Por eso no me da miedo decir que yo sí que deseo una Universidad nueva. La quiero cada día, porque cada día me cabe la obligación de mejorarla (en mi docencia, tan poco valorada hasta ahora; en mi investigación, tan acosada y alicorta, con los aires que corren, para las humanidades). Mi noción de legado y patrimonio es muy abierto: no se reduce a fidelidades o continuismos inmediatos, aunque soy la primera en reconocer y respetar el trabajo realizado por anteriores equipos. Pero mi concepto de candidato no pasa, necesariamente, por el de sucesor. Pasa por la fiabilidad de la persona y su proyecto. Pasa por el talante tolerante y abierto de un equipo dispuesto a trabajar con y sobre nuevas ideas. Pasa por el diálogo institucional sin renunciar a los propios posicionamientos. Pasa, otra vez, por el debate. No por perder los papeles echando basura sobre el contrincante en un ámbito tan democrático y respetable como un claustro.
Gane quien gane lo hará por un procedimiento irreprochable, tan libre (y desde luego más arriesgado para nosotros y para unos candidatos a los que podemos poner nombre y rostro, sin intermediarios) como el anterior sistema de voto delegado. Los universitarios debemos seguir siendo fieles a la no resignación, a una nunca acabada revolución de calidad.
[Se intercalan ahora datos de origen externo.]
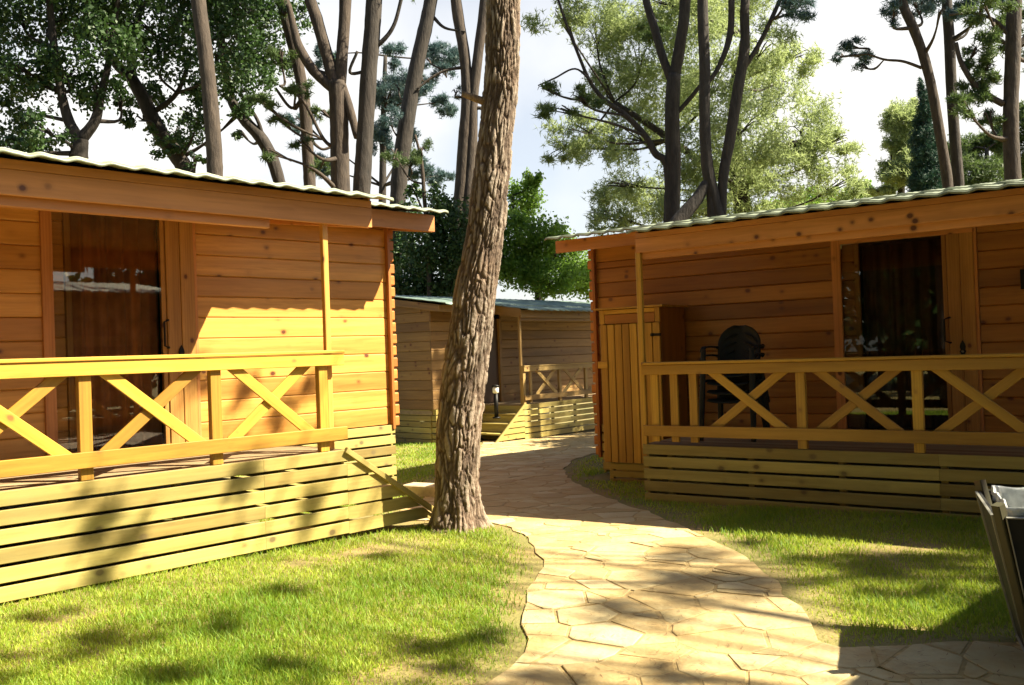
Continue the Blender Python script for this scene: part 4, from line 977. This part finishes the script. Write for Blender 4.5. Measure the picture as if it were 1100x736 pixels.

Devolver a la sociedad lo que ésta nos pide; e, incluso, lo que no nos pide porque le resulte incómodo asumir (un pensamiento crítico que luego dudosamente aplicamos a nuestro entorno más próximo). Pero, por ello mismo, debemos dejar de una vez de temer manifestar libremente lo que pensamos, las dudas que albergamos y las expectativas que deseamos legítimamente ver reflejadas en personas y en programas. Equidistancia respecto al sistema democrático es una cosa. Neutralidad o miedo a tomar partido porque, por fin, haya sido posible la discusión -permanentemente eludida- es otra. Y, por ello, no tengo inconveniente en manifestar mi total apoyo e ilusión por lo que se comprometen a hacer (y exigiré que hagan) el equipo que encabeza Josep Lluís Barona Vilar.
Evangelina Rodríguez Cuadros es catedrática de Literatura Española en la Universitat de València.